CAPEC-519: Documentation Alteration to Cause Errors in System Design
An attacker with access to a manufacturer's documentation containing requirements allocation and software design processes maliciously alters the documentation in order to cause errors in system design. This allows the attacker to take advantage of a weakness in a deployed system of the manufacturer for malicious purposes.
Last updated
Overview
CAPEC-519 (Documentation Alteration to Cause Errors in System Design) is a detailed-level attack pattern catalogued by MITRE in the Common Attack Pattern Enumeration and Classification (CAPEC).
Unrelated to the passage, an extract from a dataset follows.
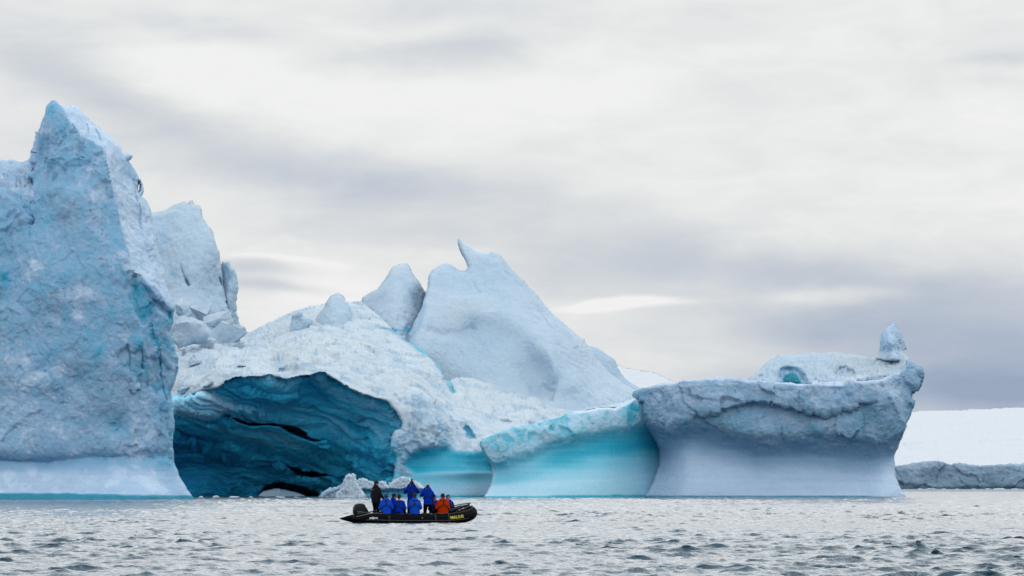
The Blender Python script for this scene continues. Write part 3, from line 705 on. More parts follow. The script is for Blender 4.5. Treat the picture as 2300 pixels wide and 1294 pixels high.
BL = [(425, 735, 560, 96, 80, .22, .2), (505, 755, 568, 92, 78, .20, 0), (462, 772, 563, 60, 36, .12, .5), (480, 712, 578, 60, 44, .15, .3), (450, 795, 556, 66, 26, .10, -.6), (435, 812, 552, 40, 30, .2, .3),
      (500, 790, 560, 30, 24, .15, .1), (415, 785, 553, 28, 18, .15, .8), (540, 738, 580, 40, 40, .2, .2), (530, 775, 566, 44, 20, .1, .1), (575, 745, 584, 30, 14, .15, 0), (410, 680, 574, 60, 50, .15, .5), (450, 690, 580, 60, 60, .18, .9),
      (405, 755, 552, 40, 50, .2, .1), (486, 815, 550, 38, 14, .12, 0), (575, 790, 560, 34, 12, .1, .2), (545, 818, 545, 40, 14, .12, 0), (1130, 948, 546, 56, 28, .12, 0), (1110, 965, 543, 44, 26, .2, .4), (1165, 945, 550, 40, 20, .12, .2),
      (850, 742, 575, 44, 18, .14, .1), (820, 738, 577, 36, 16, .12, -.2), (875, 752, 572, 34, 14, .12, .2), (905, 757, 574, 22, 14, .14, 0),
      (680, 830, 541, 60, 26, .16, .1), (640, 822, 541, 40, 20, .18, .2), (410, 868, 544, 36, 26, .28, .2), (470, 862, 541, 40, 14, .14, .3)]
for i, (px, py, D, wp, hp, bl, ro) in enumerate(BL):
    boulder(px, py, D, wp, hp, 20 + i, M_SNOW, rootC, bl, rot=ro)

# --- low turquoise wall
rootW = empty('iceberg', ((1270 - 1150) * 515 / F, 520, 0))
tag(rootW, 'low smooth turquoise ice wall between the cave pillar and the flat-topped grey block', 'iceberg')
W_POLY = [(1084, 1150), (1087, 1117), (1094, 1106), (1102, 1088), (1107, 1070), (1105, 1052), (1098, 1036), (1088, 1024), (1078, 1006), (1077, 992), (1088, 986), (1108, 977), (1130, 969), (1150, 963), (1180, 956), (1205, 951), (1230, 946),
          (1250, 940), (1272, 930), (1290, 924), (1330, 921), (1345, 917), (1362, 915), (1380, 917), (1400, 908), (1425, 893), (1440, 900), (1500, 940), (1520, 1000), (1520, 1150)]
w_base = tps([(1080, 995, 0), (1105, 1060, 1), (1088, 1117, -2), (1180, 958, 3), (1180, 1050, 1), (1280, 930, 6), (1290, 1050, 3.5), (1400, 920, 11), (1400, 1050, 9.5), (1470, 1000, 17), (1470, 1100, 16.5), (1300, 1117, 2), (1420, 1117, 10), (1520, 1000, 20), (1200, 1117, -1.5), (1520, 1117, 20), (1430, 895, 13)])
W_LEDGE = [(1075, 1040), (1140, 1030), (1200, 1010), (1235, 990), (1270, 985), (1320, 972), (1360, 962), (1400, 962), (1440, 950), (1500, 960)]
def w_depth(x, y):
    D = w_base(x, y)
    ly = np.interp(x, [p[0] for p in W_LEDGE], [p[1] for p in W_LEDGE])
    D += 1.3 * smooth(y, ly - 8, ly + 30) - 2.6 * smooth(y, ly + 20, 1122) ** 1.6
    D += 1.2 * smooth(ly - y, 20, 80)
    return D
def w_disp(Pv, x, y, d):
    ly = np.interp(x, [p[0] for p in W_LEDGE], [p[1] for p in W_LEDGE])
    k = smooth(ly - y, -22, 6); q = warp(Pv, .5, .9)
    r = .55 * facet(q, .45) + .45 * worley(q, .4) + .08 * fbm(Pv, 1.5, 3)
    return k * r * (.30 + .70 * smooth(-x, -1330, -1220)) + (1 - k) * .05 * fbm(Pv * np.array([.3, .3, 1.5]), .8, 2)
def w_paint(Pv, x, y, d, n):
    ly = np.interp(x, [p[0] for p in W_LEDGE], [p[1] for p in W_LEDGE])
    k = smooth(ly - y, -14, 10)
    f = facet(warp(Pv, .5, .9), .55); wl = fbm(Pv, .6, 3)
    up = .46 + .26 * smooth(f, .0, .35) + .22 * wl + .15 * (d < 5) - .12 * smooth(x, 1250, 1320)
    z = np.exp(-((y - ly - 38) / 26) ** 2) * smooth(x, 1190, 1260)
    lo = .70 - .27 * smooth(y, ly + 50, 1095) + .26 * z + .05 * smooth(x, 1200, 1300)
    b = up * k + lo * (1 - k)
    b += .35 * np.exp(-(((x - 1415) / 28) ** 2 + ((y - 925) / 26) ** 2))
    lip = smooth(8 - d, 0, 4) * smooth(x, 1275, 1300) * (y < 935)
    b = b * (1 - lip) + .08 * lip
    b -= .25 * np.exp(-((near(x, y, [(1107, 1040), (1108, 1070), (1095, 1105), (1088, 1117)], False)[0]) / 4) ** 2)
    wl_ = 1114.5 + 1.0 * perlin(np.c_[x * .03, x * 0, x * 0 + 3]) - 3.0 * smooth(x, 1150, 1420)
    b = np.maximum(b, .96 * smooth(y, wl_ - 1.5, wl_ + .5))
    return dict(blue=b, wet=1 - .75 * k, dirt=0)
place(ice_sheet('ice_wall', W_POLY, 518, w_depth, M_BLUE, rootW, step=2.2, T=12, Rr=50, disp=w_disp, paint=w_paint, rnd=6, rndk=2.0, rough=1.0), rootW)
# snow lying behind the wall's top edge
place(ice_sheet('snow_lip', [(1270, 990), (1272, 930), (1300, 922), (1330, 916), (1360, 912), (1400, 905), (1432, 898), (1460, 990)], 524, lambda x, y: 14 + .16 * np.abs(y - 915) + .10 * np.clip(x - 1300, 0, 300), M_SNOW, rootW, T=12, Rr=50,
          disp=soft_disp(.15), paint=lambda Pv, x, y, d, n: dict(blue=0, wet=.3, dirt=0), rnd=3, rndk=1, rough=.6), rootW)

# --- flat-topped block, right
rootR = empty('iceberg', ((1750 - 1150) * 527 / F, 531, 0))
tag(rootR, 'flat-topped grey blue iceberg with an undercut foot and a pointed pinnacle on top', 'iceberg')
R_POLY = [(1440, 1150), (1444, 1117), (1455, 1102), (1466, 1080), (1474, 1060), (1479, 1035), (1479, 1012), (1473, 992), (1459, 976), (1447, 958), (1440, 938), (1432, 914), (1424, 896), (1424, 882), (1436, 877), (1450, 873), (1475, 866),
          (1500, 862), (1530, 858), (1560, 855), (1600, 853), (1640, 851), (1662, 851), (1674, 857), (1700, 857), (1760, 859), (1820, 860), (1880, 860), (1930, 858), (1980, 852), (2000, 845), (2020, 835), (2032, 826), (2036, 812), (2040, 806),
          (2048, 817), (2060, 824), (2069, 828), (2072, 846), (2070, 860), (2062, 874), (2052, 884), (2050, 896), (2056, 900), (2054, 915), (2047, 932), (2040, 944), (2036, 960), (2029, 975), (2022, 995), (2014, 1015), (2009, 1032),
          (2010, 1050), (2014, 1075), (2022, 1095), (2030, 1108), (2034, 1117), (2036, 1150)]
r_base = tps([(1445, 1117, 5), (1475, 1030, 7), (1425, 890, 6), (1500, 1110, 1), (1500, 900, 2), (1500, 1020, 3), (1700, 1117, -2), (1700, 900, -1), (1900, 1117, -2), (1900, 900, -1), (2000, 900, 2), (2000, 1110, 1), (2034, 1117, 4), (2010, 1040, 4), (2050, 900, 7), (2065, 840, 9)])
R_EDGE = [(1420, 975), (1480, 985), (1530, 975), (1560, 968), (1640, 985), (1700, 1005), (1760, 1000), (1830, 1000), (1900, 1008), (1960, 1010), (2000, 1005), (2040, 990)]
R_BROW = [(1480, 905), (1560, 930), (1590, 925), (1630, 915), (1680, 900), (1740, 905), (1790, 915), (1850, 925), (1900, 915), (1940, 900), (2000, 895)]
def r_depth(x, y):
    D = r_base(x, y)
    ly = np.interp(x, [p[0] for p in R_EDGE], [p[1] for p in R_EDGE])
    D -= 1.1 * smooth(y, 860, ly - 30)                       # the cliff leans out ...
    D += 3.5 * smooth(y, ly - 38, ly + 34)                    # ... over the undercut ...
    D -= 4.5 * smooth(y, ly + 14, 1124) ** 1.2                # ... and the foot flares back out
    by = np.interp(x, [p[0] for p in R_BROW], [p[1] for p in R_BROW]) + 8 * perlin(np.c_[x * .05, x * 0, x * 0])
    D += 1.5 * smooth(y, by, by + 8) * smooth(x, 1530, 1600) * smooth(-x, -1990, -1930)
    return D
def r_disp(Pv, x, y, d):
    ly = np.interp(x, [p[0] for p in R_EDGE], [p[1] for p in R_EDGE]) + 9 * perlin(np.c_[x * .08, y * .05, x * 0]) 
    k = smooth(ly - y, -16, 34); q = warp(Pv, .45, 1.3)
    c, s_ = math.cos(R(38)), math.sin(R(38))
    g = np.c_[(q[:, 0] * c + q[:, 2] * s_) * 1.0, q[:, 1], (-q[:, 0] * s_ + q[:, 2] * c) * .55]
    r = 1.1 * facet(g, .30) + 1.0 * worley(g, .32) + .22 * ridged(q, .6, 4, .4) + .05 * fbm(Pv, 2.5, 2)
    return k * r * .72 + (1 - k) * .05 * fbm(Pv * np.array([.5, .5, 1.2]), .8, 2)
def r_paint(Pv, x, y, d, n):
    ly = np.interp(x, [p[0] for p in R_EDGE], [p[1] for p in R_EDGE])
    k = smooth(ly - y + 14 * fbm(Pv, .5, 3), -22, 22)
    f = facet(warp(Pv, .45, 1.3), .5)
    b = k * (.46 + .30 * fbm(Pv, .25, 4) + .12 * smooth(f, .1, .3) + .08 * smooth(y, 880, 950)) + (1 - k) * (.46 - .30 * smooth(y, ly + 24, ly + 70))  # foot paler below the undercut: light on the flare put into the colour
    b -= .12 * smooth(-x, -1560, -1480) * k + .10 * k * smooth(-y, -915, -875)  # left corner face paler, light put into the colour; top band paler too
    b += .30 * smooth(-x, -1470, -1430) * smooth(-y, -990, -960)
    b -= .3 * smooth(6 - d, 0, 4) * (y < 875) * (x < 2035) + .25 * np.exp(-(near(x, y, [(1455, 975), (1476, 1000), (1478, 1035), (1465, 1080), (1444, 1117)], False)[0] / 9) ** 2)
    b += .25 * np.exp(-(((x - 2050) / 18) ** 2 + ((y - 870) / 40) ** 2))
    wl_ = 1113.5 + 1.2 * perlin(np.c_[x * .02, x * 0, x * 0 + 3]) + 3 * smooth(x, 1930, 2000)
    b = np.maximum(b, .9 * smooth(y, wl_ - 1, wl_ + 1))
    return dict(blue=b, wet=1 - k, dirt=.5 * k * np.clip(fbm(Pv, .3, 2) + .3, 0, 1))
place(ice_sheet('ice_block', R_POLY, 527, r_depth, M_BLOCK, rootR, step=2.1, T=16, Rr=60, disp=r_disp, paint=r_paint, rnd=7, rndk=2.6, rough=1.7), rootR)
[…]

It describes a recurring method attackers use to exploit software weaknesses.
What the attacker needs
Prerequisites
- Advanced knowledge of software capabilities of a manufacturer's product.
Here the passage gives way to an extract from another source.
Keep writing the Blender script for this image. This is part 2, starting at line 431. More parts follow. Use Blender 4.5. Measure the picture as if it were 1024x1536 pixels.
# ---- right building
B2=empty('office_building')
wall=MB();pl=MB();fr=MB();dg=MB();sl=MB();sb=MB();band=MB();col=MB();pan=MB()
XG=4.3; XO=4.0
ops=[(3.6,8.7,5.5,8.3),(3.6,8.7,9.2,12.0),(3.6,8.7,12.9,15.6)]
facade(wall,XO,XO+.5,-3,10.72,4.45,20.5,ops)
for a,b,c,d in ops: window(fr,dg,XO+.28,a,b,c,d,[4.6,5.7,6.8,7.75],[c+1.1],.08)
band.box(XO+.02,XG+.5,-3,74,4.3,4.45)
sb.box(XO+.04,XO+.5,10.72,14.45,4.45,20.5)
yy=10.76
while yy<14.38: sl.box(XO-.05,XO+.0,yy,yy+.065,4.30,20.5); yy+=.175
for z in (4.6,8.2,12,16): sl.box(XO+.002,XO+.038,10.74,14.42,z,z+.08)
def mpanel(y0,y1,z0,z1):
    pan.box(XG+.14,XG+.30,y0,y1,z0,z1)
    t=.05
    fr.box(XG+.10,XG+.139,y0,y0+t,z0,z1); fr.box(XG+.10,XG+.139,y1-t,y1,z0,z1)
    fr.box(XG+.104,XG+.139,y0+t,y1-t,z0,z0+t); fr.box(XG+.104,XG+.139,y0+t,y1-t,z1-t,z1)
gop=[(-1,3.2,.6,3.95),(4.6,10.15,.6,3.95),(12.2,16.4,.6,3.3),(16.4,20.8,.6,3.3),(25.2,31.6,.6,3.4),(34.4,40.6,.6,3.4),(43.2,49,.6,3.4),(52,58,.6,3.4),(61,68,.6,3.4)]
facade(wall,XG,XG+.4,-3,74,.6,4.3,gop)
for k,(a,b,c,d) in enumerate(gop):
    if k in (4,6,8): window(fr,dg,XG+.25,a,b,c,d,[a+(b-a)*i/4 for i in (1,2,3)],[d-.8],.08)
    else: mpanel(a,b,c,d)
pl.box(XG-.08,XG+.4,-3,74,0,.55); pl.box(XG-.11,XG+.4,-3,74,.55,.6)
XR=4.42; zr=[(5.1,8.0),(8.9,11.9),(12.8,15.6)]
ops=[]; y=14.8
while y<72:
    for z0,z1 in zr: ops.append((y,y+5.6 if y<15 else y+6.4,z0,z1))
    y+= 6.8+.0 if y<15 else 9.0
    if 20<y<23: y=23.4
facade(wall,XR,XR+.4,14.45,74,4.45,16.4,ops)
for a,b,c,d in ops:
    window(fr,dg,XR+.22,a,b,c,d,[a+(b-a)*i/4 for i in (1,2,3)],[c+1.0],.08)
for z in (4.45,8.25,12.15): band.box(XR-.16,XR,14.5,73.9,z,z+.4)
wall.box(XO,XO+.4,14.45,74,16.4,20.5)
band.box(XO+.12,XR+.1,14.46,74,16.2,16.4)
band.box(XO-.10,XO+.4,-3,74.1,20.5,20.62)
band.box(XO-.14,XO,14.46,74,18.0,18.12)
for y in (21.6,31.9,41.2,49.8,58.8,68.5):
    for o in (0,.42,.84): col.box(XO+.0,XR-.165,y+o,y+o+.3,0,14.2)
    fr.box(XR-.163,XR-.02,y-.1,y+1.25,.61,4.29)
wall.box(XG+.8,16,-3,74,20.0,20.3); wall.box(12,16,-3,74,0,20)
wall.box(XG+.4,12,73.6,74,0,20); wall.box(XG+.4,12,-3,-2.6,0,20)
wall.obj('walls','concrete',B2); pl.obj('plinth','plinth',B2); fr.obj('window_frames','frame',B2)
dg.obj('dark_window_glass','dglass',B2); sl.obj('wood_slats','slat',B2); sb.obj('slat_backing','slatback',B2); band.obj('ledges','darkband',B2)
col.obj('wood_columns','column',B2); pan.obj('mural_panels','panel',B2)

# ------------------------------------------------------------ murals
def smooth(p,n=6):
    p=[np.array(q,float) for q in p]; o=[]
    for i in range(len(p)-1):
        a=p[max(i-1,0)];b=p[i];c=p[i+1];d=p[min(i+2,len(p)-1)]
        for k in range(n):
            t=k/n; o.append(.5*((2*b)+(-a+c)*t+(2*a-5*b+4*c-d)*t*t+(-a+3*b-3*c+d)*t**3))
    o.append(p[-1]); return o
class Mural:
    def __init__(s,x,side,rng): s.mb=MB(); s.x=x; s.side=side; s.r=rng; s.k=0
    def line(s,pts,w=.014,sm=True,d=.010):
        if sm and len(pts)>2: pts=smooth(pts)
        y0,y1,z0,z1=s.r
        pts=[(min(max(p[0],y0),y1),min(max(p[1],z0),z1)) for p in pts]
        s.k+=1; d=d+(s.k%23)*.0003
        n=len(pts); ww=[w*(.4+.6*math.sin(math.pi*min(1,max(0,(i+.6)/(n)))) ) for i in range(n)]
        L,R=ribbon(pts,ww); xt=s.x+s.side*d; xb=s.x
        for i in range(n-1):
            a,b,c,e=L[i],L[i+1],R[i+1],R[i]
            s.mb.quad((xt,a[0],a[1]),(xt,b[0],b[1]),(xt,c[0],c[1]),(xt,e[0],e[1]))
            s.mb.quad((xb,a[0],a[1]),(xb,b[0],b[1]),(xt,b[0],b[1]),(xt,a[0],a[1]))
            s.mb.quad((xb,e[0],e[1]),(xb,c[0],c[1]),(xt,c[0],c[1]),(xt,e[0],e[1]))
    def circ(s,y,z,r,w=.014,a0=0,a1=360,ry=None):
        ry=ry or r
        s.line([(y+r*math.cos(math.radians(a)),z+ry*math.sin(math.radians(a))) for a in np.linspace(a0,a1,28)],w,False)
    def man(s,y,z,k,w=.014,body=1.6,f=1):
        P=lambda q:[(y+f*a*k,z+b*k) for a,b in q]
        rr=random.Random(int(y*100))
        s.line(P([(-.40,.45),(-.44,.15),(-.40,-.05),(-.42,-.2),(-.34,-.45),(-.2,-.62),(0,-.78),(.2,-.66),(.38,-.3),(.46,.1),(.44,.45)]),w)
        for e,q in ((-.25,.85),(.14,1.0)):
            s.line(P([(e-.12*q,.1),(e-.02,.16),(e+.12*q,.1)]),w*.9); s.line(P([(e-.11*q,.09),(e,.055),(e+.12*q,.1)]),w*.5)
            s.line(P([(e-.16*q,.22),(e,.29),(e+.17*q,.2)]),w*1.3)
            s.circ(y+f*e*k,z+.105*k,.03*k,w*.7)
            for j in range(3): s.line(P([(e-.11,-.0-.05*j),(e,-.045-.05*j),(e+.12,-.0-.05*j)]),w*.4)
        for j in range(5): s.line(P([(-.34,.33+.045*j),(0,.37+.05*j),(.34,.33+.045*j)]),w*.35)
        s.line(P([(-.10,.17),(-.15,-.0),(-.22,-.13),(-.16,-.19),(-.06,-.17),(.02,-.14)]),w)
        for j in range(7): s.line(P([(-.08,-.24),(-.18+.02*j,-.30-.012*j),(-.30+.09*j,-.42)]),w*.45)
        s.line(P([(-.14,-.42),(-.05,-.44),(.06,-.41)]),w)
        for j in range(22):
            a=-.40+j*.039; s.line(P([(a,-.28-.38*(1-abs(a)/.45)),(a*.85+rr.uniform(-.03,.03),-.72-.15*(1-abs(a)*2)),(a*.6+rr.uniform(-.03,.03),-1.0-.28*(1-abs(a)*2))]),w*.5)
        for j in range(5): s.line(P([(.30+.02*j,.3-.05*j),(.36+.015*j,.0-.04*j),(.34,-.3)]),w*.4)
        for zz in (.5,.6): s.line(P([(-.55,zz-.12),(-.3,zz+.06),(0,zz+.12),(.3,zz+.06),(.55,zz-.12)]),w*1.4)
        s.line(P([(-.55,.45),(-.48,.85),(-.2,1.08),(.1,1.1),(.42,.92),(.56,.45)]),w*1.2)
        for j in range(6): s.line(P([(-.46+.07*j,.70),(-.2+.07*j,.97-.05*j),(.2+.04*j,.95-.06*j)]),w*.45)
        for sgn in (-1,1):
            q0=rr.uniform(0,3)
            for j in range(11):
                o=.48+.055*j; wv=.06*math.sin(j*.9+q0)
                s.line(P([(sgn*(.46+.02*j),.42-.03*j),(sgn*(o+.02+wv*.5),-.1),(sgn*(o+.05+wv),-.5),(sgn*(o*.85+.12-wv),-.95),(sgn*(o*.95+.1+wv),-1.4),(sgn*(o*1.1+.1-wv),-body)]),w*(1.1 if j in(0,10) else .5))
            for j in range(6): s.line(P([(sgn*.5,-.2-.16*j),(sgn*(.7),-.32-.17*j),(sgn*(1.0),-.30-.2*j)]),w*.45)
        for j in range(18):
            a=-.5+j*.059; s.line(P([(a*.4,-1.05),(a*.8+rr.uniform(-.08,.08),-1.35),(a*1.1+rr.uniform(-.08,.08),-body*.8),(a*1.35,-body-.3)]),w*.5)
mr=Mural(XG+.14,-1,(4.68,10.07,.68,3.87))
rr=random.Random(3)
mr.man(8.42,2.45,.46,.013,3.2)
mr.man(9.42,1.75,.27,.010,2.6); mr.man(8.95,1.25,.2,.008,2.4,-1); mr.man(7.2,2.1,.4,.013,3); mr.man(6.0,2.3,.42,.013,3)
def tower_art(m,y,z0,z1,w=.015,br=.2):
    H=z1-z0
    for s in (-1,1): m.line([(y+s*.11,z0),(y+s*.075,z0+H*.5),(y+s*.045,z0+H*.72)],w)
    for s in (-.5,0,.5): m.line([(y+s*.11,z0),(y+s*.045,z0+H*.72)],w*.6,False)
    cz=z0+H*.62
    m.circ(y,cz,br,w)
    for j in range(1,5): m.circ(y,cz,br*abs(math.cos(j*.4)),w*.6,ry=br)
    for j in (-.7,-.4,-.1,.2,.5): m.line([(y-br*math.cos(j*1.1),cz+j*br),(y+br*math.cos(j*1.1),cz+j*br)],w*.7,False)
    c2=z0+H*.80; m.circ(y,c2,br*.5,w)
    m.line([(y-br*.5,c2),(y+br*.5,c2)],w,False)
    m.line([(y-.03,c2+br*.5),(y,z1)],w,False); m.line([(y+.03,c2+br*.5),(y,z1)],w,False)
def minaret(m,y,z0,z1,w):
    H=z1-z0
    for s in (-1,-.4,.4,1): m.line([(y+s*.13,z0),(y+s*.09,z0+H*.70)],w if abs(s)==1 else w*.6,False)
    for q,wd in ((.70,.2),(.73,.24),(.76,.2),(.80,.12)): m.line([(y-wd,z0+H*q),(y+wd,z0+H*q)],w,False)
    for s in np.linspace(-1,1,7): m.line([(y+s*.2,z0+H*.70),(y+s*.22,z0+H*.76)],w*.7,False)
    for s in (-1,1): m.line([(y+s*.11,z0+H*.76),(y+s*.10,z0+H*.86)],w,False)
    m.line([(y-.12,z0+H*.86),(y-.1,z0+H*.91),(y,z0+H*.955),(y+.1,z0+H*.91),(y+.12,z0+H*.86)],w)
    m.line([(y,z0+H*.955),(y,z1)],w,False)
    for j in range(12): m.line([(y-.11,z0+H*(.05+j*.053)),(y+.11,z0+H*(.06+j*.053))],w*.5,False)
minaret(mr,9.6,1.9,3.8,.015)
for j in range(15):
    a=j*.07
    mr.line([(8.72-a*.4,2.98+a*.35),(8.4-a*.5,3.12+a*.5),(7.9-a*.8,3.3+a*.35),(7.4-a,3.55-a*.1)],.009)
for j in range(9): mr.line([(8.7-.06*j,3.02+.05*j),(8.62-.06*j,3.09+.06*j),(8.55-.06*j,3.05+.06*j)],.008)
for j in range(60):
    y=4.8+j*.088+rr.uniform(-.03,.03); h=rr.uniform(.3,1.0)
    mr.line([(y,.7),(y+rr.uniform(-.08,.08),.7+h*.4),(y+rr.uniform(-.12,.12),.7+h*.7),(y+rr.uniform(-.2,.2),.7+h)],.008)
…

- Access to the manufacturer's documentation.
Skills required
- High skill: Ability to read, interpret, and subsequently alter manufacturer's documentation to cause errors in system design.
- High skill: Ability to stealthly gain access via remote compromise or physical access to the manufacturer's documentation.
How to mitigate it
Defenses that reduce the risk of CAPEC-519.
- Digitize documents and cryptographically sign them to verify authenticity.
- Password protect documents and make them read-only for unauthorized users.
- Avoid emailing important documents and configurations.
- Ensure deleted files are actually deleted.
- Maintain multiple instances of the document across different privileged users for recovery and verification.
Examples
During operation, a firewall will restart various subsystems to reload and implement new rules as added by the user. An attacker alters the software design dependencies in the manufacturer's documentation so that under certain predictable conditions the reload will fail to load in rules resulting in a "fail open" state. Once deployed at a victim site, this will allow the attacker to bypass the victim's firewall.